2. Blockchain creates the right philosophy but the wrong infrastructure

Blockchain technology was introduced to the world primarily as the infrastructure for crypto currency. There has been much discussion since as to the potential benefits and risks of adopting Blockchain on a wider scale. Though blockchain doesn’t have any major use cases just yet (except for currency) the underlying philosophy around blockchain holds tremendous potential and introduces new concepts around trust, authentication, data management and privacy.

The implementation, however, is still facing some major hurdles as performance, security, latency and other attributes don’t live-up to the standards the services industry would adopt. The next three to five years will see massive effort to improve the infrastructure and to turn blockchain into a mainstream infrastructure.

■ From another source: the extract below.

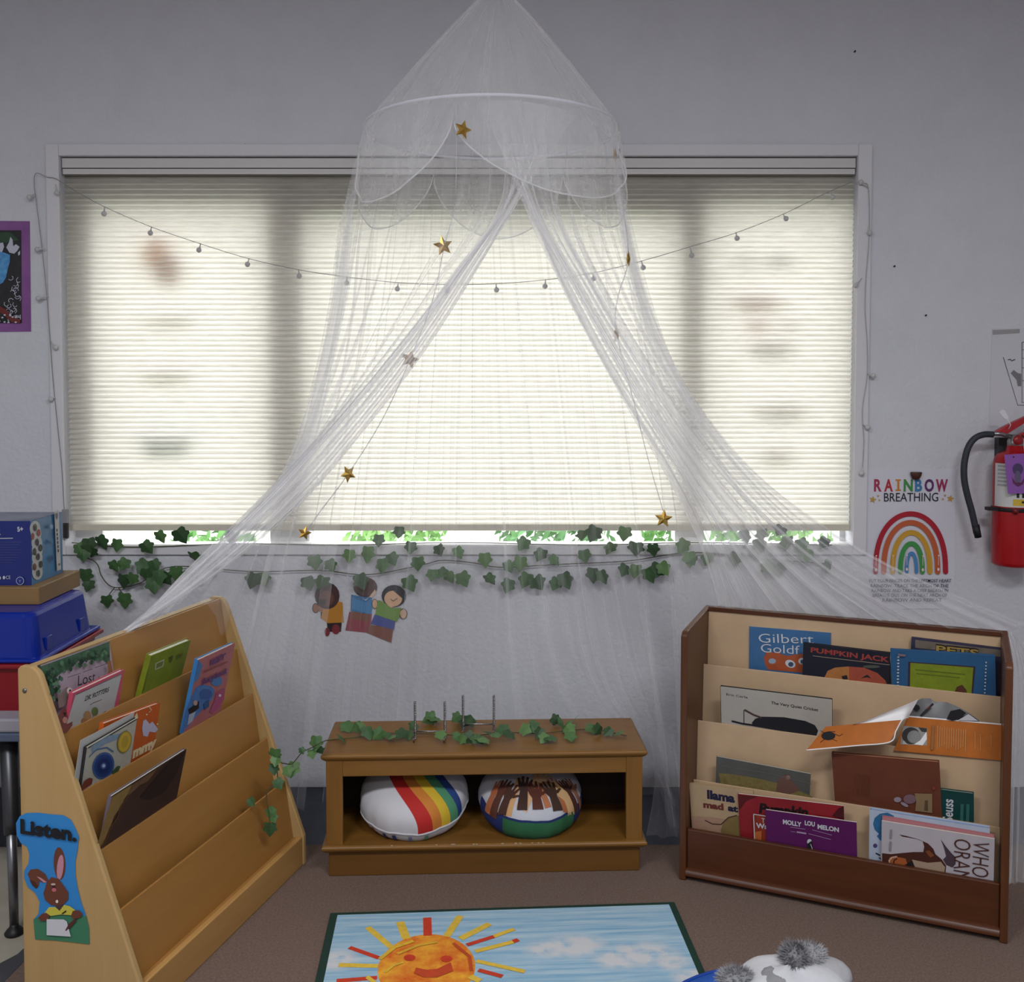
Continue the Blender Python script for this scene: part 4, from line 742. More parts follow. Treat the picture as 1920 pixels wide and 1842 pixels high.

3. Data Mining Coming Up Short

Just as Blockchain is fueling a lot of hype, so too is Big Data. The technology is already being implemented nearly everywhere, with most enterprises today storing records of all sales to uncover trends and insights, but there hasn’t been a corresponding leap in productivity. Though enterprises have the data, there aren’t many actionable insights. It’s akin to the oil industry extracting crude oil and not being able to refine it – the value is there and the potential is enormous. Startups that help refine the insights collected into actionable information and those that solve the issue of how companies can begin to store and analyze visual data could become the Shells and Exxons of the digital age.

4. Semiconductor Comeback

The semiconductor industry is back from the dead, but instead of multi-core processors and clocking higher and higher speeds, AI and energy consumption are in the forefront, with investors ready to bet big. While CPUs were built to optimize floating point operations, and GPUs were built to optimize parallel processing, they both fall short of optimizing the different machine learning and AI algorithms that are going to rule our world in this next decade. Though semiconductors is an industry that has seen very little from startups in the past decade, it must now re-invent itself by investing in innovative startups and technologies that will enable it to support the massive demand for effective computing.

5. Voice is the New O/S

While IoT has still not been able to live up to many investors expectations in terms of new revenue streams, the fact is that our homes are increasingly connected and the smart home era has essentially arrived. With an ever-growing list of our home devices (lights, air conditioners, etc.) going online, the way that we interact with technology will change radically. Instead of typing commands or simply flipping switches, voice will be the new medium of interaction, no screen or keyboard necessary. The result is a sweet spot for startups in the language processing space, whose developments can have a monumental impact on a growing industry. As consumers, we’ll rely on voice technology for automatic summaries of conversations and to recall the relevant information in an instant. And with this type of daily use, the ability to direct consumers towards more relevant ads and monetize user behavior, or at least hook a consumer in to a particular connected ecosystem, will be massive.